Exploring zero-valent iron nanoparticles (nZVI) for Bisphenol A removal: Experimental investigations and Monte-Carlo simulation insights

Abstract

ABSTRACT Numerous personal care products contain Bisphenol-A (BPA), a hormone disruptor that ultimately finds its way into waterways. A combination of experimental investigations and Monte-Carlo simulations (MCS) were used to explore zerovalent iron nanoparticles (nZVI) for their removal. The nZVI exhibited an absorption peak (λmax) at 373 nm with a mesoporous structure (pore size 2.138 nm), 159.419 m2 g−1 surface area, and crystalline peaks. The adsorption processes were positively influenced by batch parameters. BPA adsorption on nZVI varied with temperature as predicted by Freundlich and Langmuir isotherms, achieving a maximum adsorption capacity (qmax) of 982.13 mgg−1 at 308 K and pH 2. The adsorption process at 303 and 308 K was physisorption, whereas, at 313 K, it was chemisorption suitably described by pseudo-second-order kinetics. The exothermic and spontaneous nature of the adsorption processes were demonstrated by the negative values of enthalpy (−ΔH°) and free energy (−ΔG°) that decreased with increasing temperatures (308–328 K).

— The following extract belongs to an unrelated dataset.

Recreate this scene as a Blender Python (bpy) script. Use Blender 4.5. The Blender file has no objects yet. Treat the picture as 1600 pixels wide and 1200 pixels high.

The density function theory and MCS studies showed that BPA's phenyl ring, isopropyl, and hydroxyl groups interacted electrostatically with nZVI, specifically crystal plane 121 with the most negative adsorption energy (ΔEads), enhancing BPA removal. Through optimized adsorption mechanisms, nZVI can effectively remove BPA from wastewater.